The Vietnam War

At one point, the American military had over half a million people stationed in Vietnam, and yet they never managed to overthrow the communist incursion. This epic documentary series by Ken Burns and Lynn Novick sets out to explain why.

The PBS series (now on Netflix) is groundbreaking. Unlike the deferential documentaries of times past, when the great and the good would be filmed against a dark background, repeating the same old lies, this series concentrates on interviews with ordinary people and combatants on both sides.

We also hear the private conversations between presidents and their advisers, and have access to confidential memos, with shocking results. Right from the early 1960s, American leaders such as the secretary of defence, Robert McNamara, knew that they could not win the war in Vietnam. Nevertheless, they perpetuated the conflict, sending thousands of troops to their deaths simply to save national and political pride. Their own words condemn them.

One reason why the Americans could not win was that the leadership believed that they could bomb the North Vietnamese into submission. The amount of bombs you see dropped from a single B-52 in this film chills the blood, and this was happening on a massive scale, landing intentionally on civilian as well as military targets, such as oil storage tanks.

It is obvious that you can break the will of an invading force using bombs, but you can’t break the will of a people who are being bombed on their own territory – for one simple reason. They have nowhere else to go. It fascinates me that the American military leaders never compare the bombed inhabitants of Hanoi with those of London during the Blitz. We never gave in to the Germans, so why would they?
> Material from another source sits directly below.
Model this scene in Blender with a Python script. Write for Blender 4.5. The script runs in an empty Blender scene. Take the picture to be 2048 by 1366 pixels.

Furthermore, it is clear that the maps of the country gave a false impression of what was happening on the ground. Those maps showed neat lines between communist North Vietnam and republican (but barely democratic) South Vietnam as two distinct countries, with a demilitarised zone (DMZ) between them.

In fact, South Vietnam was little more than Saigon because the villages, towns and hamlets of the south had been infiltrated by the Vietcong on a massive scale. I had never realised before watching this series of ten films that the Vietcong was not actually the North Vietnamese army. It was a separate, guerrilla organisation fighting a civil war inside the south, aided and abetted by the regular troops.

In this video, we see US veterans holding their heads in their hands as they describe the stupidity of their senior officers. Troops were ordered to burn houses, clear villages, and shoot suspected Vietcong operatives, all on the flimsiest of evidence. The ‘grunts’ knew that they were losing the battle for hearts and minds every time they torched the thatched roofs of the local villagers, but they had no other choice.

They were the professionals, those who had signed up to fight. By the end of the war, much of the US army in Vietnam was a shambles, made up of conscripts who had no wish to be there and had no desire to die. Many had never even fired their weapons, nor had any wish to do so.

Indeed, these draftees often sympathised with the protesters on the home front, who were tired of hearing about people burned to death by napalm, the forest wiped out by Agent Orange, and young men coming home in body bags, all to prop up the corrupt and sadistic South Vietnamese regime.

As one of the North Vietnamese interviewees says, it’s only the non-combatants who talk about ‘winning’ or ‘losing’ a war. Those who actually did the fighting know what war means. Devastation.